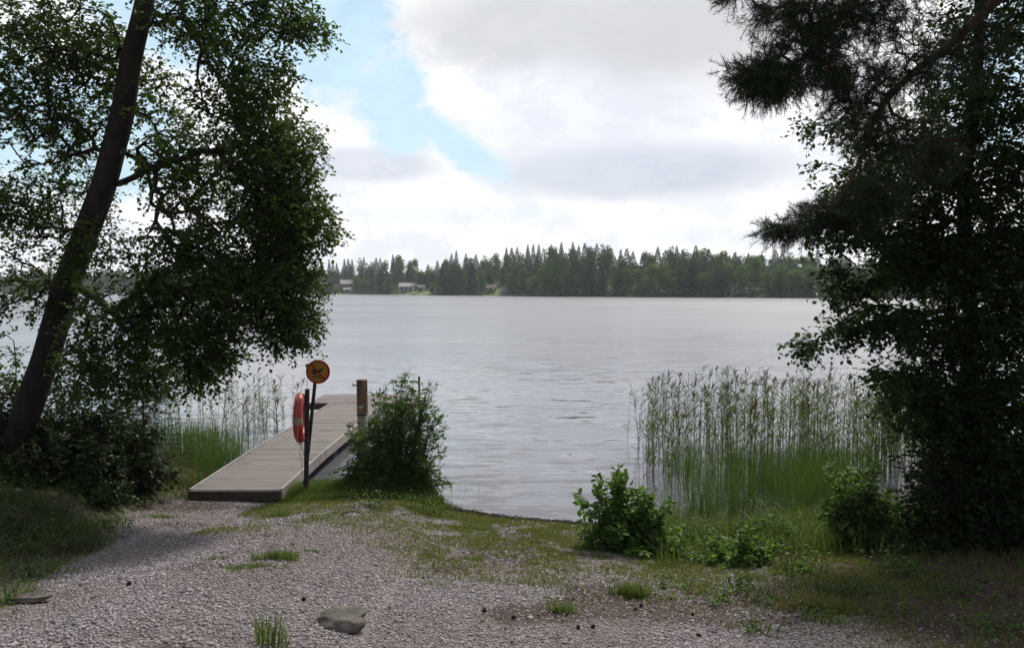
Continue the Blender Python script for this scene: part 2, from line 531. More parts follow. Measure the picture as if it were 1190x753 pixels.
# calmer and livelier patches of wind
patch = k.rng(k.noise(mapped(.25, 1), .045, 3), .35, .65, .8, 1.15)
sc = k.n('ShaderNodeVectorMath', operation='SCALE'); k.l(w, sc.inputs[0])
sy_ = k.n('ShaderNodeSeparateXYZ'); k.l(oc, sy_.inputs[0])
dist = k.math('LOGARITHM', k.math('MAXIMUM', sy_.outputs[1], 5.0), 10.0)
k.l(k.math('MULTIPLY', patch, k.rng(dist, 1.1, 2.2, 1.0, .45)), sc.inputs['Scale'])
base = k.n('ShaderNodeVectorMath', operation='ADD'); k.l(sc.outputs[0], base.inputs[0]); base.inputs[1].default_value = (0, 0, 1)
nrm = k.n('ShaderNodeVectorMath', operation='NORMALIZE'); k.l(base.outputs[0], nrm.inputs[0])
b = k.n('ShaderNodeBsdfPrincipled', i_Roughness=.12, i_IOR=1.5)
b.inputs['Base Color'].default_value = (.12, .122, .138, 1)
k.l(k.math('MULTIPLY', patch, k.rng(dist, 1.05, 2.2, .09, .36)), b.inputs['Roughness'])
k.l(nrm.outputs[0], b.inputs['Normal']); k.l(b.outputs[0], out.inputs[0])
bpy_me = npmesh('water', [(-879, 5, 0), (879, 5, 0), (879, 870, 0), (-879, 870, 0)], [(0, 1, 2, 3)])
tag(link('water', bpy_me, m), kind='structure')

def moss_amt(x, y):
    return sstep(4.6, 1.2, shore_t(x, y) + 1.6 * (fbm(x * 1.2, y * 1.2, 141) - .5)) * sstep(.36, .54, fbm(x * 2.4, y * 2.4, 144) * .6 + .4 * fbm(x * 9, y * 9, 145)) * (shore_t(x, y) > .1) * .9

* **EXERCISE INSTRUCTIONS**
Go through the listing above and write it out again exactly, dropping the pictures.

* **COMPLETE OUTPUT**
Continue the Blender Python script for this scene: part 2, from line 531. More parts follow. Measure the picture as if it were 1190x753 pixels.
# calmer and livelier patches of wind
patch = k.rng(k.noise(mapped(.25, 1), .045, 3), .35, .65, .8, 1.15)
sc = k.n('ShaderNodeVectorMath', operation='SCALE'); k.l(w, sc.inputs[0])
sy_ = k.n('ShaderNodeSeparateXYZ'); k.l(oc, sy_.inputs[0])
dist = k.math('LOGARITHM', k.math('MAXIMUM', sy_.outputs[1], 5.0), 10.0)
k.l(k.math('MULTIPLY', patch, k.rng(dist, 1.1, 2.2, 1.0, .45)), sc.inputs['Scale'])
base = k.n('ShaderNodeVectorMath', operation='ADD'); k.l(sc.outputs[0], base.inputs[0]); base.inputs[1].default_value = (0, 0, 1)
nrm = k.n('ShaderNodeVectorMath', operation='NORMALIZE'); k.l(base.outputs[0], nrm.inputs[0])
b = k.n('ShaderNodeBsdfPrincipled', i_Roughness=.12, i_IOR=1.5)
b.inputs['Base Color'].default_value = (.12, .122, .138, 1)
k.l(k.math('MULTIPLY', patch, k.rng(dist, 1.05, 2.2, .09, .36)), b.inputs['Roughness'])
k.l(nrm.outputs[0], b.inputs['Normal']); k.l(b.outputs[0], out.inputs[0])
bpy_me = npmesh('water', [(-879, 5, 0), (879, 5, 0), (879, 870, 0), (-879, 870, 0)], [(0, 1, 2, 3)])
tag(link('water', bpy_me, m), kind='structure')

def moss_amt(x, y):
    return sstep(4.6, 1.2, shore_t(x, y) + 1.6 * (fbm(x * 1.2, y * 1.2, 141) - .5)) * sstep(.36, .54, fbm(x * 2.4, y * 2.4, 144) * .6 + .4 * fbm(x * 9, y * 9, 145)) * (shore_t(x, y) > .1) * .9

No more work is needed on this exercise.